[Start]

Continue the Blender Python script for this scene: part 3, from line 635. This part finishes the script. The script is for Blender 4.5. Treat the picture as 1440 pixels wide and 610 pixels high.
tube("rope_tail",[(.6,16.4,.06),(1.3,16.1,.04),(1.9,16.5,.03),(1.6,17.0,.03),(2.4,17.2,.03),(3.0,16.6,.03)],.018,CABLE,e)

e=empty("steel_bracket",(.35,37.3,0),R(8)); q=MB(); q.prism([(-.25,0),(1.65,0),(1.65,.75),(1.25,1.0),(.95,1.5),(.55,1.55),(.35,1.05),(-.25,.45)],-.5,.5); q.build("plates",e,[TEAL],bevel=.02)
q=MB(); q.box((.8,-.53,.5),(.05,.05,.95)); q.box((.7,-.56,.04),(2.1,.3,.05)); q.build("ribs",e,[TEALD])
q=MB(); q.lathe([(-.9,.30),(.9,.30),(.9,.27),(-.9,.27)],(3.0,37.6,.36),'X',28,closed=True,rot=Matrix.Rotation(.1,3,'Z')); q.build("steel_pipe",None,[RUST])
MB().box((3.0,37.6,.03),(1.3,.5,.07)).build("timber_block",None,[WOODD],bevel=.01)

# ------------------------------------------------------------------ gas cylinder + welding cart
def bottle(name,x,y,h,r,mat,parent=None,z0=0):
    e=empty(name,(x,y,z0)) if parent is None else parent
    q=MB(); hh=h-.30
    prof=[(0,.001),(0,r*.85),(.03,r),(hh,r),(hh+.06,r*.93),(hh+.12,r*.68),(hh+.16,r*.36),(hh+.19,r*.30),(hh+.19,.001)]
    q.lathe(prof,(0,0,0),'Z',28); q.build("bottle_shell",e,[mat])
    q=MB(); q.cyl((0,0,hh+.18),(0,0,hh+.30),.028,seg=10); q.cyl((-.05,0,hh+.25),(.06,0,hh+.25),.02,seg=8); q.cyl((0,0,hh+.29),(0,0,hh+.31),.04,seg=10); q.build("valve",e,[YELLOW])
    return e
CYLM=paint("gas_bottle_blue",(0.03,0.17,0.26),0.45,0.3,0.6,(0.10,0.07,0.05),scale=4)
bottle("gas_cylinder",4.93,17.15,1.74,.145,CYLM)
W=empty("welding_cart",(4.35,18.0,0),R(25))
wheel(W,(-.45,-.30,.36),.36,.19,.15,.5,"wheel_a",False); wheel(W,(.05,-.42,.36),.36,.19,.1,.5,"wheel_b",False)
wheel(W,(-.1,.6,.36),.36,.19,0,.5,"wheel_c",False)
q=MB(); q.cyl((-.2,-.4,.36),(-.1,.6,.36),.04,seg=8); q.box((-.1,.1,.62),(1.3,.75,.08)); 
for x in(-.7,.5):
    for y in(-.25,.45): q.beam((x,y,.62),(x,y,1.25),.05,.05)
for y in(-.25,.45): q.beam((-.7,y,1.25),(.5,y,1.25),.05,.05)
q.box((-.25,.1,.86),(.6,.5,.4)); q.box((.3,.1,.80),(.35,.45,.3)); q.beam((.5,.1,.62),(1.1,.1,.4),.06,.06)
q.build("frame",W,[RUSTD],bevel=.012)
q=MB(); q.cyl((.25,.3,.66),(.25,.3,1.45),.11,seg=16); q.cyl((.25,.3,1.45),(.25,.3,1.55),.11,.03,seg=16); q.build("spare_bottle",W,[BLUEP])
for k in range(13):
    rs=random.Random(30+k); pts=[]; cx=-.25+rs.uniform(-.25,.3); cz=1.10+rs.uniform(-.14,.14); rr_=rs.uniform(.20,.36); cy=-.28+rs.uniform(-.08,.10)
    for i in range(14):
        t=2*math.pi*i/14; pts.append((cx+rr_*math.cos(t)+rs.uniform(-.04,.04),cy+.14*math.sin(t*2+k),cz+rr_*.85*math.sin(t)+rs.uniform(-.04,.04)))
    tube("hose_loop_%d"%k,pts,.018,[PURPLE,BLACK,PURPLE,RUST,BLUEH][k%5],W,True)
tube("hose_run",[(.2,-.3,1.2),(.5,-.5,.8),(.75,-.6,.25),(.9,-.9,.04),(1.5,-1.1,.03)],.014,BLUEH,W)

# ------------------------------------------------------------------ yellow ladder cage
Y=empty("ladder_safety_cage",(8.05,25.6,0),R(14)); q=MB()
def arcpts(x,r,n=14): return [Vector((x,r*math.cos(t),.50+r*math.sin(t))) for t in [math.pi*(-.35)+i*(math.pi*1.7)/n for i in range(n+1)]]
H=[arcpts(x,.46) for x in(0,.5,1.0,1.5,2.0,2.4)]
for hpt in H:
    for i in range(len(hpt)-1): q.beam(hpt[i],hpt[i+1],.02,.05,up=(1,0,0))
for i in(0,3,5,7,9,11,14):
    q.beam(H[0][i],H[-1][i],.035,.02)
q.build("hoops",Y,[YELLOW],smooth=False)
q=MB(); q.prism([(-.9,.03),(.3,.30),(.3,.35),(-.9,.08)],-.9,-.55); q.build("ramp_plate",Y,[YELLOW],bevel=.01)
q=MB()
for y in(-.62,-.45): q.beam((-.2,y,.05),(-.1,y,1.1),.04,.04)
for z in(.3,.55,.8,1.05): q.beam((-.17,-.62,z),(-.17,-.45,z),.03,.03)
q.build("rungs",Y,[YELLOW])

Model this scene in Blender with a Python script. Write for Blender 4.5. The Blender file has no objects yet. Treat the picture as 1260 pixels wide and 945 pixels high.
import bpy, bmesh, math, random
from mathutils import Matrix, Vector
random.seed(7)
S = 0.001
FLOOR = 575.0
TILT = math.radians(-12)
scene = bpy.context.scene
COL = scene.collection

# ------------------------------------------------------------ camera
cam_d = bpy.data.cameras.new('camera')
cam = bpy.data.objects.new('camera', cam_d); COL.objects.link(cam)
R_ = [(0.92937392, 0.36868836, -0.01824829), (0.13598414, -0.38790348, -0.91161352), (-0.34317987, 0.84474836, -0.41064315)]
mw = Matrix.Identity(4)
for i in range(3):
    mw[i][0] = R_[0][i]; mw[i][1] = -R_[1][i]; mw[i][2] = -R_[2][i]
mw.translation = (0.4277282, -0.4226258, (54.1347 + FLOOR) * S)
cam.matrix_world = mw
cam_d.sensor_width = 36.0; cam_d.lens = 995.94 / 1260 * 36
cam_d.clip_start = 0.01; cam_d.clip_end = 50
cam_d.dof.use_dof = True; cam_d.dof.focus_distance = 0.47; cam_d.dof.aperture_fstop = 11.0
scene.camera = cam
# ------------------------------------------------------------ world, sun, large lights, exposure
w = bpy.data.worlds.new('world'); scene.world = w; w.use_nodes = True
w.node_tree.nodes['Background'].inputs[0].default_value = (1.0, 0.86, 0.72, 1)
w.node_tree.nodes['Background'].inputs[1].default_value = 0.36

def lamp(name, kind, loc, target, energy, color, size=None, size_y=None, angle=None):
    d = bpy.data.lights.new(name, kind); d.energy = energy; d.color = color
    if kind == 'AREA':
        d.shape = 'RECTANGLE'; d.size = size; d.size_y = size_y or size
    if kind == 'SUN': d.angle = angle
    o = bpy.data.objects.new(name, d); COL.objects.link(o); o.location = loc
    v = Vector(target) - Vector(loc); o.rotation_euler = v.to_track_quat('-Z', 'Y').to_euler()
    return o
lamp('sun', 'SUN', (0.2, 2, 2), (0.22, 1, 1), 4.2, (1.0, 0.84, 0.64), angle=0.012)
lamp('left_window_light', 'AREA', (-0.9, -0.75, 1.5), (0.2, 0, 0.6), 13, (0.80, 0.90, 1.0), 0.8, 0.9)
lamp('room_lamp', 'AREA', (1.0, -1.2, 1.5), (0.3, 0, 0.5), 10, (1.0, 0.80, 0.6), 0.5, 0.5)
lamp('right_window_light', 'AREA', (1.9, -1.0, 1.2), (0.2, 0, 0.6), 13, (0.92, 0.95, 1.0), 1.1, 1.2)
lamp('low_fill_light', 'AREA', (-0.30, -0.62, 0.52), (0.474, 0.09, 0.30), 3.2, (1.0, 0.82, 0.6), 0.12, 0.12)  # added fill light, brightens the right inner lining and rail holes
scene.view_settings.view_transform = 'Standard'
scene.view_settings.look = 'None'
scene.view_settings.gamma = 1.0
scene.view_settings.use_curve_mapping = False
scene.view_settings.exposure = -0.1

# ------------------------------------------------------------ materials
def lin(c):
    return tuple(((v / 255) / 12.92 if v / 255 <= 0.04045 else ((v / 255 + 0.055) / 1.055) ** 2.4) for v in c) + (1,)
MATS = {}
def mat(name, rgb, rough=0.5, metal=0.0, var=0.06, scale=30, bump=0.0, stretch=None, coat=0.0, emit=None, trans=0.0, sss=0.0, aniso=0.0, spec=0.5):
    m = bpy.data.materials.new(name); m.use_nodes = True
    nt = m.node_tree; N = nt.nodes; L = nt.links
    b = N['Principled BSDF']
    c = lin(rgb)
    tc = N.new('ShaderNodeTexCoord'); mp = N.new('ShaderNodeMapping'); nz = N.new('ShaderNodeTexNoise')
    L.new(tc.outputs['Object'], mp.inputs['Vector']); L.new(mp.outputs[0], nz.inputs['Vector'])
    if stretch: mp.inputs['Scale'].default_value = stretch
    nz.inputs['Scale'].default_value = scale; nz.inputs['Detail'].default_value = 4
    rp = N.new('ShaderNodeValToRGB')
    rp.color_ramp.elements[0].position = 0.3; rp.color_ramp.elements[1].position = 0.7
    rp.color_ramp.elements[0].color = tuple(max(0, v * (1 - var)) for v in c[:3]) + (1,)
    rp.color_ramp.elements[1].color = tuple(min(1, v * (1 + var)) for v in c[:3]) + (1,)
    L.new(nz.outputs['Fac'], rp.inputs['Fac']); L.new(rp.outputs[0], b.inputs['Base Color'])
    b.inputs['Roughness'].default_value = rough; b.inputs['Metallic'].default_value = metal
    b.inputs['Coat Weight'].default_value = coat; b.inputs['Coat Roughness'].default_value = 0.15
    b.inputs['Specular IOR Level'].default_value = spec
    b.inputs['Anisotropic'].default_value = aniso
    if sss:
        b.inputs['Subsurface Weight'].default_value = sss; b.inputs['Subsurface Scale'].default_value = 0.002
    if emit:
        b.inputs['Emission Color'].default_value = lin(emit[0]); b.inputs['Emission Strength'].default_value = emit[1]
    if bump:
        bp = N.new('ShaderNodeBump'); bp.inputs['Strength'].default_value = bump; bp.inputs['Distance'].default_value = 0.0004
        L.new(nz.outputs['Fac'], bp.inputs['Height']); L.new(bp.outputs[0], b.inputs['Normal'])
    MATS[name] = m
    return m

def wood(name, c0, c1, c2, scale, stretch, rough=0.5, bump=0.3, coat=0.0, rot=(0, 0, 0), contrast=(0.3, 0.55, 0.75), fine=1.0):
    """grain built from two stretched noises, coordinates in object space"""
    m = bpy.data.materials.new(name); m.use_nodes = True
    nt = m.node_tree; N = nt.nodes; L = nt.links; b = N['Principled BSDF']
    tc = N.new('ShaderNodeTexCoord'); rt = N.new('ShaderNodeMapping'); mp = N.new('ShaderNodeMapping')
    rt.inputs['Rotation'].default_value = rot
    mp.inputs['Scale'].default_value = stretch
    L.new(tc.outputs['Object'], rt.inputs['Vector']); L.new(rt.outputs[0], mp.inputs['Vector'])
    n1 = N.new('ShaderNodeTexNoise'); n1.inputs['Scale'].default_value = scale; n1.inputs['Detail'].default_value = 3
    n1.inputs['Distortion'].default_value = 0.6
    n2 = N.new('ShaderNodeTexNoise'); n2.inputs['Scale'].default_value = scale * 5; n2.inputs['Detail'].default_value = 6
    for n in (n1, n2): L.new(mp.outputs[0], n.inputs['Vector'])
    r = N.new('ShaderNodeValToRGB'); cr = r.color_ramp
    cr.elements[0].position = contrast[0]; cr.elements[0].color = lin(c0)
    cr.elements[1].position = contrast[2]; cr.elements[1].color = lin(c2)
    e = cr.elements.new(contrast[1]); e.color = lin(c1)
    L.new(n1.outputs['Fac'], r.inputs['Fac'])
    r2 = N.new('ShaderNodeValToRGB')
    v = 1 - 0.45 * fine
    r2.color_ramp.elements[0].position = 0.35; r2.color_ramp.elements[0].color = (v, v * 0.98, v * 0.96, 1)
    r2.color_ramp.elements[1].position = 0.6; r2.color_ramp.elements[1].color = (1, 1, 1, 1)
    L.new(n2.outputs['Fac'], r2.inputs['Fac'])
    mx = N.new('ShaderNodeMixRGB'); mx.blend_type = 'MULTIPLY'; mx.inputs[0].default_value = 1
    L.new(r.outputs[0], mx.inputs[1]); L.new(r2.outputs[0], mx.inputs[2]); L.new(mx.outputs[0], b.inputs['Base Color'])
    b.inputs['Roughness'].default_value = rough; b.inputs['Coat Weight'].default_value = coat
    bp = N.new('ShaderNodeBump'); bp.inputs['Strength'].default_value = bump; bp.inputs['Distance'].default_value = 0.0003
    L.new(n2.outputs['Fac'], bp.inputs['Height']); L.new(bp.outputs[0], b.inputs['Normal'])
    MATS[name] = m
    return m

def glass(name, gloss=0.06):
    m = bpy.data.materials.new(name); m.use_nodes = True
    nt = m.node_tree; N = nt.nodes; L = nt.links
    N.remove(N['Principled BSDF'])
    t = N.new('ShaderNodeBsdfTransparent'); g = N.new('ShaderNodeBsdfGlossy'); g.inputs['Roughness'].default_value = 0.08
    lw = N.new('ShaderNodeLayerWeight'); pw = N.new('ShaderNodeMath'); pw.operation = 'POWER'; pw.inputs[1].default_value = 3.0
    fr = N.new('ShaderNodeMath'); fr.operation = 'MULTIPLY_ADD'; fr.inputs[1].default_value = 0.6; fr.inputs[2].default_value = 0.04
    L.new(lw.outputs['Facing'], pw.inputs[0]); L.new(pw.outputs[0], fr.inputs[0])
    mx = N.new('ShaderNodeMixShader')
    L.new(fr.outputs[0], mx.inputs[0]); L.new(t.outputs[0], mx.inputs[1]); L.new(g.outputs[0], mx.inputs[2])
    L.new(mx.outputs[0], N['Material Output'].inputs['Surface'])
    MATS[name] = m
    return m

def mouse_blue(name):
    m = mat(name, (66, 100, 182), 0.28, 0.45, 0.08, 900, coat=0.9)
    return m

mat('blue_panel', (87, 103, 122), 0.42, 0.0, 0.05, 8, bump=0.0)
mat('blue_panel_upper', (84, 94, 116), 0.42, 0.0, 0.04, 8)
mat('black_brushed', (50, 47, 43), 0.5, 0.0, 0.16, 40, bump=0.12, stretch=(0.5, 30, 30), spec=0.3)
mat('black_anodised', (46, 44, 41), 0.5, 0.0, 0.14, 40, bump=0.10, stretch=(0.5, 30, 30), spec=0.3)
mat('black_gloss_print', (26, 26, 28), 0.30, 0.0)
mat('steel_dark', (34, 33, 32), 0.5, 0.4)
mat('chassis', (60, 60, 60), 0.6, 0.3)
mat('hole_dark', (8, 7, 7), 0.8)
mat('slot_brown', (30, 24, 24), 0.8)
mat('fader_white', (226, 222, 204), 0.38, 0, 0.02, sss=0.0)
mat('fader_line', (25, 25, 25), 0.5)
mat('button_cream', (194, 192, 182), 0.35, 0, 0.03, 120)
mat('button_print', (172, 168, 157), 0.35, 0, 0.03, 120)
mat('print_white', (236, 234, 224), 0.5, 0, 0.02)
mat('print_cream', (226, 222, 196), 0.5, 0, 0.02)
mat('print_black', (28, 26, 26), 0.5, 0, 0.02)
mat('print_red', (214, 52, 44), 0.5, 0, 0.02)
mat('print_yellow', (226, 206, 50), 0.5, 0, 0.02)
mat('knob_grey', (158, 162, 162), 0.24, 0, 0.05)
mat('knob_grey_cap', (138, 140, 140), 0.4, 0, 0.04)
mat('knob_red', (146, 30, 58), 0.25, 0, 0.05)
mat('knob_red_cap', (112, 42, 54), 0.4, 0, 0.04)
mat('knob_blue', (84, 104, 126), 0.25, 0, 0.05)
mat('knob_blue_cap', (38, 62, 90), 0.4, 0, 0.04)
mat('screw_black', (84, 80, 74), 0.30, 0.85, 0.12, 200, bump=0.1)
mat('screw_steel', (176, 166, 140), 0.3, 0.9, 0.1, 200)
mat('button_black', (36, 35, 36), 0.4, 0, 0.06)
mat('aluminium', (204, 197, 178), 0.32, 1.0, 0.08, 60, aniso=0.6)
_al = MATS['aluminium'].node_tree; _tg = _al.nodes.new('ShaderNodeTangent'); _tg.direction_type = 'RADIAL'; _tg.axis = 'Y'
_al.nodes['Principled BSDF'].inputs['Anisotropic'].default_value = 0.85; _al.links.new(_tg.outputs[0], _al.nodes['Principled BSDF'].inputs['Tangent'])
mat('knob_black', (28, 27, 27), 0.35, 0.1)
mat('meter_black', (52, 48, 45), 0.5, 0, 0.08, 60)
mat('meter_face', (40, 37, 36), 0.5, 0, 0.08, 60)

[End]

- **Exercise requirements**: Give nothing but the number of lines containing the string "Blender".

- **Expected output**: 2